Photo by the author.

How Tourism Completely Changed This Vietnamese Baker's Life

Vietnam Student Work Narrative
by Jarryd Salem Mar 14, 2015

Between the walls of a nondescript timber building in Tan Hoa, a young man named Trung vigorously kneads his dough mix. He keeps one eye on the clock hanging above the unhinged door. In three minutes his latest batch of baguettes will be ready, and he’ll have to begin baking his next lot. There is a large quota to meet and he is determined not to miss it. His close friends call out from inside the house to come join them for a shot of rice wine, but their pleas are ignored. Despite their jubilant protests, he can’t afford to skip this deadline. Rice wine won’t pay the bills, and Trung is intent on paying his.

The province of Quang Binh, in which Tan Hoa is a part, is one of the poorest regions in all of Vietnam. While around 50% of the population in the communist nation are classified as low-income farmers, more than 70% of Quang Binh’s residents work in the agricultural industry.

Until recent years, the opportunities available for the families in Quang Binh to improve their living conditions were minimal. For those that could not afford to leave the province or attend higher education, farming was their only viable option.

To abandon the company that had provided so much faith and opportunity to him was difficult, but he saw a chance to go beyond simply providing for his family to instead forge a new destiny for them.

Reaching skyward from the farmland, jagged mountains of limestone cast a prehistoric atmosphere, delivering a sense of indescribable awe to those privileged enough to travel through this striking environment. For Tan Hoa, a rural village of 300 people who are enveloped by these imposing karsts, the monoliths had always been little more than a backdrop. Much potential lies hidden amongst the stone, but in the minds of the local Nguon people, it would always remain locked in its current state with little chance of change — much like their own lives.

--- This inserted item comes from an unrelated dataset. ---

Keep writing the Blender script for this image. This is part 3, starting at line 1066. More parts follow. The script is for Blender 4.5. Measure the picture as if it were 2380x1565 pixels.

That was until 2009 when the rediscovery of the world’s largest cave, Hang Son Doong, was confirmed in the Phong Nha-Ke Bang National Park.

For the first time in Quang Binh’s history, tourism was now a major player in the economy. New ventures were forming in which entrepreneurial individuals could capitalize on this incredible opportunity, if they knew how to best take advantage of it. The sustainable adventure tour company Oxalis, which exclusively runs the trekking tours to Hang Son Doong, was one such positive example. Their unique expeditions and community-based business model was a success, helping to inject much-needed tourist dollars into the poor communities of the region.

Trung managed to gain employment as a chef for Oxalis, utilizing his exceptional skills in wilderness cooking to provide delicious meals to guests who pay up to $3,000 for a tour of the gargantuan caverns. Along with many of his friends from his native Tan Hoa, he had been fortunate enough to land his job with Oxalis at the right time. While only 300 people live in the village, more than 40 of them now earn an income either directly or indirectly through the tour company. Above-average wages and a massive potential for personal development makes this an exciting time for the ethnic minority Nguon people.

Not satisfied with this simple favorable chance, Trung sought out more. He took notice that his employer was buying large quantities of bread from the markets in Phong Nha town and transporting them to his village, where tours to the Tu Lan cave systems departed from.

Trung saw an opportunity and began researching the technicalities and costs required in purchasing his own baker’s oven. He studied the best way to produce high-quality bread with other bakers in town. He saw his chance to improve his family’s economic position and quietly toiled toward achieving his goal.

For 18 months, Trung made himself available for every shift that was offered to the crew. He cut down on his monetary spending and stopped drinking with his childhood friends. He kept his dream a secret so as not to receive distraction from his neighbors and comrades.

He estimated that a complete baker’s setup including, among other things, upgrading the electrical supply to his house, dough mixing station and modern oven would cost around US$4,000. In a country where the average wage for rural regions is $2,000 a year, but can actually be as low as $150 annually, this is a massive amount of money. Still, Trung managed to save $3,000 in 18 months. He secured the remaining $1,000 via bank loan, and proudly purchased his new equipment.

Handing in his notice of resignation to Oxalis was a bittersweet moment for Trung. To abandon the company that had provided so much faith and opportunity to him was difficult, but he saw a chance to go beyond simply providing for his family to instead forge a new destiny for them.

Building on his already stellar culinary skills, Trung’s Bakery has quickly established a reputation of providing large quantities of delicious bread. His customers stretch across the township, from small families to growing corporations. Oxalis has enthusiastically become one of his main clients. His friends have drawn inspiration from his entrepreneurial endeavors and are now seeking to capitalize on their own new possibilities.

Under the shadows of limestone, a young baker named Trung is making the most of his opportunity and bringing the village with him.